On a day to day basis, there’s no room for error. Home and work areas are as neat as a pin, with schedules as detailed and precise as the youngsters’ book analyses. The kids express their liberal views freely, including Power-to-the-People shout-outs. Despite Ben’s philosopher-king leanings – also embraced by Leslie, his recently deceased wife and the children’s mother, who appears briefly in flashbacks – he’s often a hardcore CEO of his own children, rather than a visionary. In other words, a lot of Saturnine rules also live at the compound. And Ben has no qualms about Sticking-It-to-the-Man through thieving and lying, having instructed his children in both strategies. There’s room in the yurt for the Mercurial Trickster, too.

Although Ben’s tutelage works well in the reality of wooded isolation and confinement, things go awry when Leslie’s father (Frank Langella) – he blames his non-mainstream son-in-law for keeping his bi-polar daughter in a locale not conducive to her healing – forbids Ben and his six-pack-offspring from attending the funeral, a threat Ben ignores. Here’s where Ben and his kids have to confront the “other” reality, populated by people who criticize Ben’s child-rearing practices. One critical voice belongs to his own child Rellian (Nicholas Hamilton). A quieter opposing force is the oldest child Bo (George MacKay), whose awkwardness around the opposite sex is cringeworthy, as he nurses a huge desire to break dad’s mold by leaving home to attend college.

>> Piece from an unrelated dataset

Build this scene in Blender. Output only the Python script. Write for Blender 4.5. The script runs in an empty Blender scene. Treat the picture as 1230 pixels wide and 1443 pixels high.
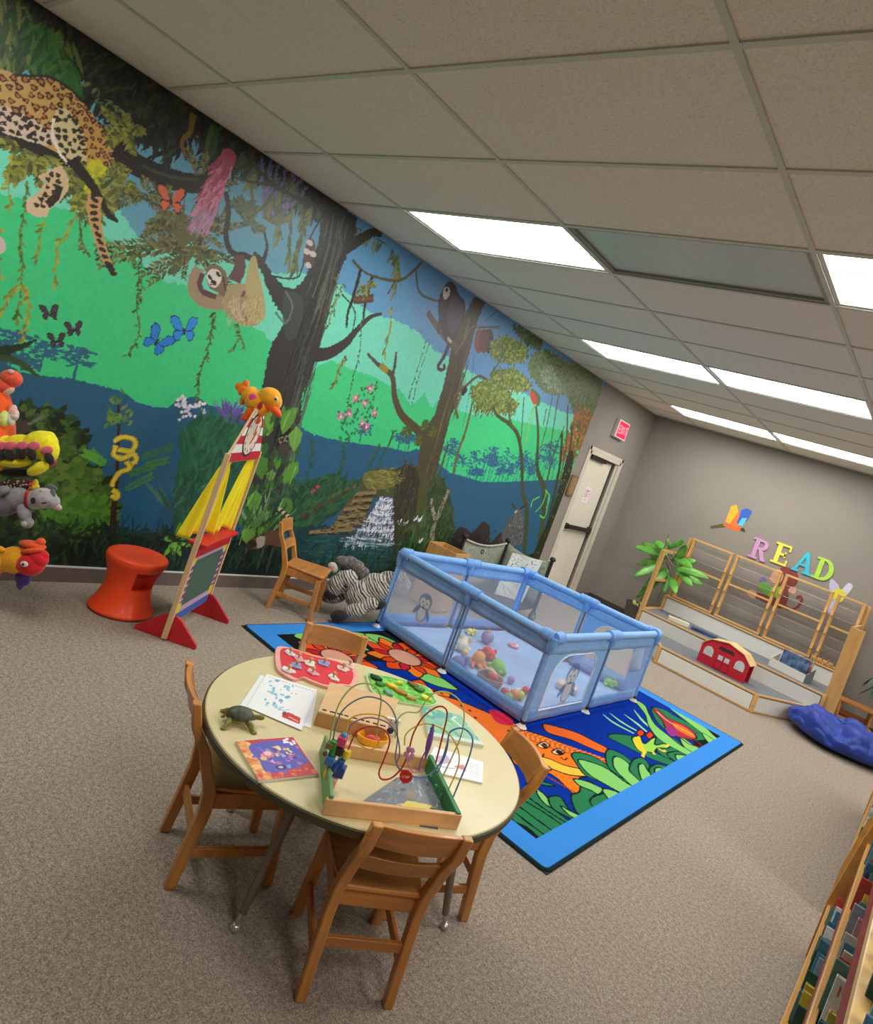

Captain Fantastic presents a scenario in which a strategy for philosopher-king living – unifying one’s mental and self-organizing qualities – often turns into dyadic either-or mush. Ben’s surname is a reminder that his Archetypal Father pose is not always so purely philosophical as he thinks. He steals, after all.

This archetypally rich film begins with a ceremonial anointing of Bo into manhood by Ben who, by the film’s end, is faced with revising the rituals that have served him for so long. A recipe for right living that works well in an isolated locale that’s relatively free of “civilization” is severely challenged in another geography or, at least, the possibility of one.

Archetype: Father. CEO. Ruler. King. Trickster. Isolationist. Purist. Rebel.